START Dataset content
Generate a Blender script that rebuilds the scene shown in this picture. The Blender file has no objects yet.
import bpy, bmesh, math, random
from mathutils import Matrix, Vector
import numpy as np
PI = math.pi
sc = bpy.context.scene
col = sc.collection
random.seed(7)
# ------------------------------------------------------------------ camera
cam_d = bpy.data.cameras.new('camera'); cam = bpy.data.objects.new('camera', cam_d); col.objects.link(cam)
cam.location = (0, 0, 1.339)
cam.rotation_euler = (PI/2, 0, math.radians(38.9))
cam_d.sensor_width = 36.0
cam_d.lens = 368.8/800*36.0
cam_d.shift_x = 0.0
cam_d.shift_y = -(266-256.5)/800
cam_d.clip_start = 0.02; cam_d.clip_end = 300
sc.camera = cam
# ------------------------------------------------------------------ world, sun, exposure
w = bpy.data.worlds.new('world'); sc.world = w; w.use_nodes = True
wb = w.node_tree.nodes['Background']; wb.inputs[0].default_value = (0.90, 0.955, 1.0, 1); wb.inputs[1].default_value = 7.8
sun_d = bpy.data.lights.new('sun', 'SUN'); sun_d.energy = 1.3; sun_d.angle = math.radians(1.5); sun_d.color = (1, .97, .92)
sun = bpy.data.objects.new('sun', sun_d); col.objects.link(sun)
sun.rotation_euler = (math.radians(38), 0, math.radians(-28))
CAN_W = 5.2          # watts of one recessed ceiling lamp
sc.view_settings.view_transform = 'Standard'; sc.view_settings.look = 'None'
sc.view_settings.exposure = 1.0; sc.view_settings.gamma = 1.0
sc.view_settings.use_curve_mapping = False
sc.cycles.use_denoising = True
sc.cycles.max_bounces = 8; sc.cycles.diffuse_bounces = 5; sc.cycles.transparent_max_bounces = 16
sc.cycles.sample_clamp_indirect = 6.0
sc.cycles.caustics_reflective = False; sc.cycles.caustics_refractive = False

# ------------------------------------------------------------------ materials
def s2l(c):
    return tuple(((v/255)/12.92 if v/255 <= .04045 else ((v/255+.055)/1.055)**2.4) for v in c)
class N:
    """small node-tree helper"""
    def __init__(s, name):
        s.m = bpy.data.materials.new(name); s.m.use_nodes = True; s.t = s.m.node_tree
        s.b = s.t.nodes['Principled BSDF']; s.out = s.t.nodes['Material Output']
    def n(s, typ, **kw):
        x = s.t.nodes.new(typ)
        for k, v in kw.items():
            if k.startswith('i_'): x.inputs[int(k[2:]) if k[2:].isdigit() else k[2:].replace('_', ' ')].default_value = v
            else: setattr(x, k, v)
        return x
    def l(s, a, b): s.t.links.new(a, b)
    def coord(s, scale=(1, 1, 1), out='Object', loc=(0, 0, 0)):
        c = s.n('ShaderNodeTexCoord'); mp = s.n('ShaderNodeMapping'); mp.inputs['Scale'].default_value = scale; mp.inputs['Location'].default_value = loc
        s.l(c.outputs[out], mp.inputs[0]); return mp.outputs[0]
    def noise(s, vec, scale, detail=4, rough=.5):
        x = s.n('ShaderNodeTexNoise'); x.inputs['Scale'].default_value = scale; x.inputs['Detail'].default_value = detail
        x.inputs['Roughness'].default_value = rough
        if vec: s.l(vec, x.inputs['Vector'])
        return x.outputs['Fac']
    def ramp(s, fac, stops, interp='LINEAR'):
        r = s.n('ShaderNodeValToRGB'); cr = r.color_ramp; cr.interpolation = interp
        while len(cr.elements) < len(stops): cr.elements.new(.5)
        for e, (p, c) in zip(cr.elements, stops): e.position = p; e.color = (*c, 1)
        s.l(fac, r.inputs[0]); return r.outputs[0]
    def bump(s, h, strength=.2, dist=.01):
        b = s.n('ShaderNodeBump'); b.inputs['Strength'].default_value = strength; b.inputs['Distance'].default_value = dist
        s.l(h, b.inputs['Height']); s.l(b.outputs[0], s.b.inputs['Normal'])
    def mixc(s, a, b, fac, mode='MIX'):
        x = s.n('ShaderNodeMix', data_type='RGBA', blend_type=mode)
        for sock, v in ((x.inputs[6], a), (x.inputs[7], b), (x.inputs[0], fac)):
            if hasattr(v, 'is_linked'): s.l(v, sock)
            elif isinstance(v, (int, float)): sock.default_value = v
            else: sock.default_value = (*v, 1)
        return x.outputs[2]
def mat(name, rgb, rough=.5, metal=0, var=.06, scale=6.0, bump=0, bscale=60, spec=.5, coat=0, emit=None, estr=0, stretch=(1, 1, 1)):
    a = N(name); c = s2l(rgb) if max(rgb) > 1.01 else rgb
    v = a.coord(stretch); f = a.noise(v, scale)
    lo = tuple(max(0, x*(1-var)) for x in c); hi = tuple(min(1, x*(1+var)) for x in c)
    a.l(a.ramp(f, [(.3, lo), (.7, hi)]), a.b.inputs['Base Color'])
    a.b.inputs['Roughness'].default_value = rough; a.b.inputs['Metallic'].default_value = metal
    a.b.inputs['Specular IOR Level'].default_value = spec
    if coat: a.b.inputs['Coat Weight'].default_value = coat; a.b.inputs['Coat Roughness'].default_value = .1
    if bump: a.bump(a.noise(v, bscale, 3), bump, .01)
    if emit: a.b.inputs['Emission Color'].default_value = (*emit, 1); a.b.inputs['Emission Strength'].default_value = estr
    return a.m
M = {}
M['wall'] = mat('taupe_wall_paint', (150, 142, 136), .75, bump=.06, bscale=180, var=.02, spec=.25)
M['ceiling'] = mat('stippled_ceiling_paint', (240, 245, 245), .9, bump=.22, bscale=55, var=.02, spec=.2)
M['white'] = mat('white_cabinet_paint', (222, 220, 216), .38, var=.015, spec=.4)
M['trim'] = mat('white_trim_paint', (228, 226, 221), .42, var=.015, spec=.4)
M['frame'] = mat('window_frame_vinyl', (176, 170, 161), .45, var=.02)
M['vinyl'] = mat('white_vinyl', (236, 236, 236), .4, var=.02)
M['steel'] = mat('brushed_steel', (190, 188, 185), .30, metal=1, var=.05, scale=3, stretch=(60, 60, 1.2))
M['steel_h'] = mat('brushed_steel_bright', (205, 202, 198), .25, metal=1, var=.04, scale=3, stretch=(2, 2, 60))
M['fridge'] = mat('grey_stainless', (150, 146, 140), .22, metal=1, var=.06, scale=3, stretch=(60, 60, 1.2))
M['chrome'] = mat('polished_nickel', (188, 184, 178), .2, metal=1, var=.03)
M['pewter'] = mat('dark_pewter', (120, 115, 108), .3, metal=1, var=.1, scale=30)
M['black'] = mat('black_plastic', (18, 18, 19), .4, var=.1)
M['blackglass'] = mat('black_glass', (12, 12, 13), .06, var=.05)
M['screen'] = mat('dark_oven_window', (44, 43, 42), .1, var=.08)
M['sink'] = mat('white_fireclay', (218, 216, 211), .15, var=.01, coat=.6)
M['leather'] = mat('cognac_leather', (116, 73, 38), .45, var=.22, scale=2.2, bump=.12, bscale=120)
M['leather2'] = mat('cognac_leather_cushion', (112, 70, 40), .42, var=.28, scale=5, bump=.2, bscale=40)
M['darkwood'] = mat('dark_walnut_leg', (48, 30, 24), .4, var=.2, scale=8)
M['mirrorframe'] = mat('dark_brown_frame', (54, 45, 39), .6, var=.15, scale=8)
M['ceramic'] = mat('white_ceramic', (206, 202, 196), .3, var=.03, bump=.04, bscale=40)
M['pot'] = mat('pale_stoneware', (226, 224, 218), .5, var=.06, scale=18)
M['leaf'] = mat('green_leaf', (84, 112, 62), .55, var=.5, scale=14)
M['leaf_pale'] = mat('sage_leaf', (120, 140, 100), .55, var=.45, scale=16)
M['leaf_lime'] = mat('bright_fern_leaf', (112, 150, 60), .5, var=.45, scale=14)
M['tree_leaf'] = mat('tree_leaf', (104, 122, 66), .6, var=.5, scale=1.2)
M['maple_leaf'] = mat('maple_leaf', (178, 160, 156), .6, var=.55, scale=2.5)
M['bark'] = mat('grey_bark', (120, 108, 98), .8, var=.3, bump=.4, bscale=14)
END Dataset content
• [Do this]:
A number is the only answer here: how many lines of the material above contain "scene"?

• [Expected answer]:
2